ハガティー選手の前蹴りが他と違っている点は、
・圧倒的に長い射程(リーチ)
・上から踏みつけるように力強く蹴る
・相手の胴体だけでなく顔面も狙う
の3点であり、特に最後の「顔面を蹴る」という部分がポイントになっています。
通常前蹴りと言うと相手と距離を取ったり、
アグレッシブな相手の動きを制するために用いられることが多いのですが、
ハガティー選手は明らかに倒しに行く蹴り方をしています。
(よって積極的に相手の頭部を狙って蹴りを繰り出しています)
彼が同じ階級の選手の中ではリーチ面で優れていることも、
この前蹴りという技を多用することに関連していることに疑いの余地はありませんが、
持って生まれたフィジカルも技術も、高いレベルで効果的に活用できるからこそ機能していることを忘れてはいけません。
(単に体の大きい人がただ脚を投げ出すように蹴っても、相手は倒れません)
「穴のないファイター」の見本として
ここまでジョナサン・ハガティー選手の魅力とその強さについて、
管理人個人の私見によりお伝えしてきましたが、
彼のような完成された、言わば「穴のないファイター」というのは、
今後ますます増えていくのではないかと考えています。
上に述べた通り練習環境が充実していることはもちろん、
レベルの高い選手が互いに競い合い切磋琢磨する中で、
最終的には「何でもできる」「総合力が高い」選手が覇権を握る時代が訪れるのかもしれません。

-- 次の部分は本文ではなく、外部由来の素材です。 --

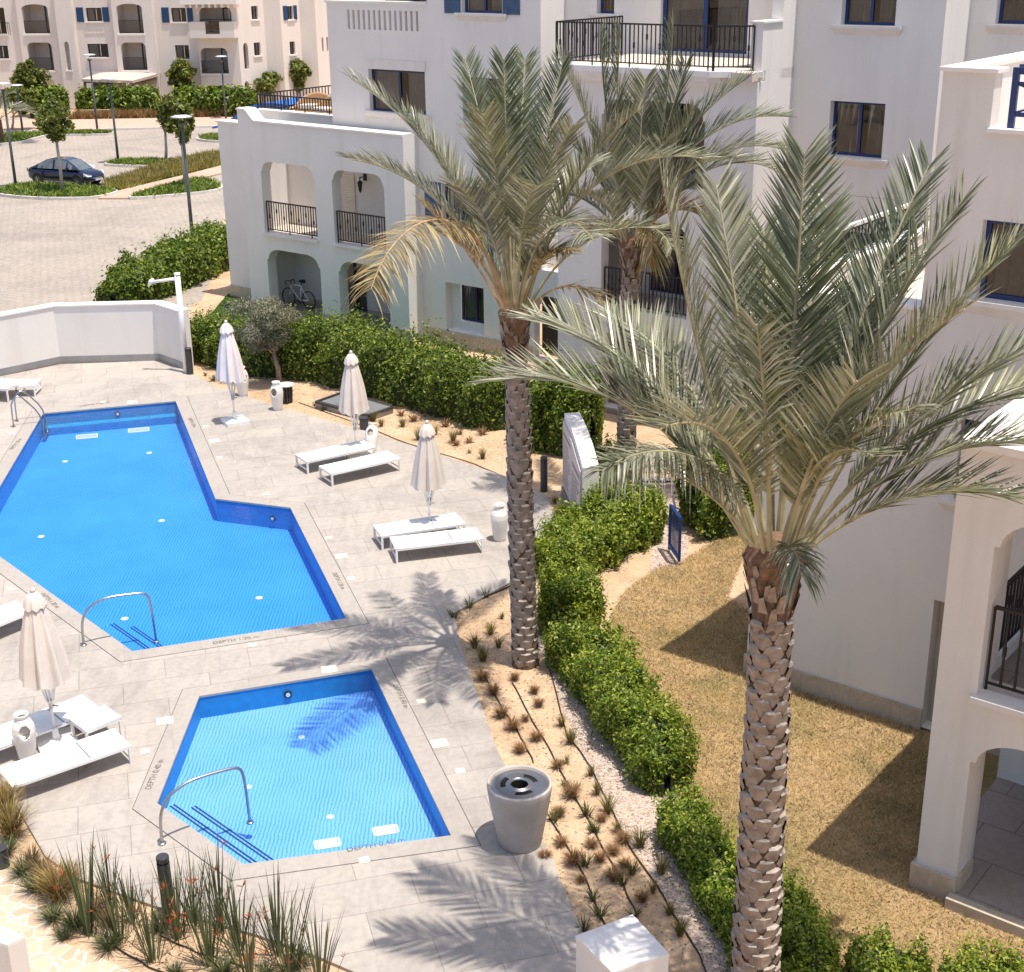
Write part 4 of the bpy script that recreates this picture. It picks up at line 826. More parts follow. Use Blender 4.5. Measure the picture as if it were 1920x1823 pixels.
def palm(base, top, r0, r1, label, fronds, seed, nscale=1.0, short=8):
    rs = random.Random(seed); rt = empty('date_palm', base, label, 'palm tree')
    B = Vector(base); Tp = Vector(top)-B; K = 30; b = MB()
    axis = lambda t: Vector((Tp.x*t, Tp.y*t, Tp.z*t)); rad = lambda t: r0+(r1-r0)*min(1, t*1.15)
    b.tube([axis(k/K) for k in range(K+1)], [rad(k/K)*.9*(1.12 if k == 0 else 1) for k in range(K+1)], 20, 0)
    zend = .9; rows = int(Tp.z*zend/.135); per = 6
    for i in range(rows):
        t = zend*(i+.5)/rows; c0 = axis(t); r = rad(t)
        for j in range(per):
            a = 2*math.pi*(j+(.5 if i % 2 else 0)+.18*i*0+rs.uniform(-.12, .12))/per; hw = math.pi/per*rs.uniform(.95, 1.15); h = .165*rs.uniform(.85, 1.2); o = .024*rs.uniform(.4, 1.7); z0 = c0.z-.09+rs.uniform(-.02, .02)
            def q(da, dz, ro): return (c0.x+math.cos(a+da)*(r*.93+ro), c0.y+math.sin(a+da)*(r*.93+ro), z0+dz)
            v = [q(-hw*.35, -.02, .0), q(hw*.35, -.02, .0), q(-hw*.9, h*.5, o*.35), q(0, h*.4, o*.75), q(hw*.9, h*.5, o*.35), q(-hw*.62, h, o*.85), q(0, h*.97, o*1.15), q(hw*.62, h, o*.85), q(-hw*.5, h*1.12, -.015), q(hw*.5, h*1.12, -.015), q(0, h*1.14, 0)]
            b.add(v, [(0, 1, 3), (0, 3, 2), (1, 4, 3), (2, 3, 6, 5), (3, 4, 7, 6), (5, 6, 10, 8), (6, 7, 9, 10)], [1, 1, 1, 1, 1, 2, 2])
    b.build('trunk', [M['palm_core'], M['palm_boot'], M['palm_cut']], rt)
    b = MB(); prof = [(rad(.84)*.98, zend*Tp.z-.1), (rad(.9)*.86, .9*Tp.z), (rad(.93)*.95, .94*Tp.z), (r1*1.2, .985*Tp.z), (r1*1.45, Tp.z+.12), (r1*1.1, Tp.z+.28), (r1*.5, Tp.z+.36), (0, Tp.z+.38)]
    b.lathe(prof, 22, (Tp.x*.93, Tp.y*.93, 0), 0, flute=lambda i, j: .09*math.sin(j*3.3+i*2)+rs.uniform(-.04, .04))
    for j in range(60):
        a = rs.uniform(0, 6.28); z = Tp.z*(.92+.1*rs.random()); r = r1*(1.05+.25*(z/Tp.z-.92)/.1); c, s = math.cos(a), math.sin(a)
        b.add([(Tp.x+c*r*.9-s*.055, Tp.y+s*r*.9+c*.055, z-.12), (Tp.x+c*r*.9+s*.055, Tp.y+s*r*.9-c*.055, z-.12), (Tp.x+c*r*1.16+s*.025, Tp.y+s*r*1.16-c*.025, z+.07), (Tp.x+c*r*1.16-s*.025, Tp.y+s*r*1.16+c*.025, z+.1)], [(0, 1, 2, 3)], j % 3 and 1)
    b.build('crown_base', [M['palm_husk'], M['palm_boot']], rt)
    for i, (x, y, dY, el, kind, kw) in enumerate(fronds):
        tip = atY(x, y, base[1]+dY) if isinstance(x, (int, float)) else None
        v = Vector(tip)-Vector(top); az = math.atan2(v.y, v.x); el0 = R(el+14 if el < 64 else el+6 if el < 72 else el); sr = r1*.75
        bs = Vector((Tp.x+math.cos(az)*sr, Tp.y+math.sin(az)*sr, Tp.z+.06)); tv = Vector(tip)-B-bs
        bend, L = fit_frond(math.hypot(tv.x, tv.y), tv.z, el0)
        m, pm_ = {'g': (M['frond'], M['petiole']), 'n': (M['frond_green'], M['petiole']), 'd': (M['frond_dry'], M['petiole_dry'])}[kind]
        frond(rt, bs, az, el0, bend, L, m, pm_, seed=seed*100+i, **{**({8: {'ll': .6, 'n': 84}, 3: {'bare': .36, 'll': .47}, 5: {'ll': .52}}[seed]), **kw})
    for j in range(short):
        az = j*2.4+seed; el0 = R(rs.uniform(40, 84)); L = rs.uniform(1.6, 2.8)*nscale
        bs = Vector((Tp.x+math.cos(az)*r1*.5, Tp.y+math.sin(az)*r1*.5, Tp.z+.1))
        frond(rt, bs, az, el0, R(rs.uniform(30, 95)), L, M['frond'] if j % 3 else M['frond_green'], M['petiole'], n=56, seed=seed*100+60+j, ll=.42)
    return rt
Kw = dict
D1 = [(654, 151, .3, 62, 'g', Kw(n=78)), (660, 300, -1.3, 56, 'g', Kw(n=78)), (696, 540, -3.2, 54, 'd', Kw(n=74, droop=.5, ll=.5, fwd=.4, vee=.1)), (874, 111, 1.6, 70, 'n', Kw()), (944, 112, .5, 84, 'n', Kw(n=74)),
      (984, 108, 1.8, 74, 'n', Kw(n=74)), (1057, 125, 1.2, 70, 'n', Kw(n=74)), (1200, 205, -1.2, 60, 'g', Kw(n=74)), (1325, 300, -1.3, 62, 'g', Kw(n=74)), (1115, 455, -2.6, 66, 'g', Kw(droop=.35, fwd=.5)),
      (1140, 582, -.7, 42, 'd', Kw(n=40, bare=.45, droop=.6, ll=.35)), (850, 345, -2.0, 66, 'g', Kw()), (792, 380, -.4, 50, 'd', Kw(n=40, ll=.35, bare=.4)), (1075, 230, -1.9, 70, 'g', Kw()), (1010, 350, -2.6, 66, 'g', Kw(n=60)),
      (905, 215, -1.8, 70, 'g', Kw()), (1230, 430, -.2, 50, 'g', Kw(n=50)), (760, 215, .6, 60, 'g', Kw(n=70)), (965, 180, 2.6, 66, 'n', Kw()), (1120, 300, 2.2, 58, 'g', Kw()), (830, 440, -1.4, 48, 'd', Kw(n=36, ll=.3, bare=.5)), (1075, 470, -1.2, 60, 'd', Kw(n=44, ll=.34, bare=.4, droop=.6))]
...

言うまでもなく、強力な武器が一つしかないファイターは、
それを使えない状況に追い込まれたとたんに機能停止します。
(逆に言えばそうして相手を「処理していく」ということが、一つの課題ということになります)
仮に決定率がそれほど高くなくとも、使える武器を多く握っていることが、
結果的に相手へのプレッシャーにもなり、不利な局面を打開していく事にも繋がっていきます。
今回紹介させていただいたジョナサン・ハガティー選手は、
そんな「穴のないファイター」の見本であることに疑いの余地はありません。
既に完成されている印象の否めないハガティー選手ですが、
MMA転向など展望と可能性は広がるばかりです。
若き天才の今後の活躍から、目が離せません。
最後までお読みいただき、ありがとうございました。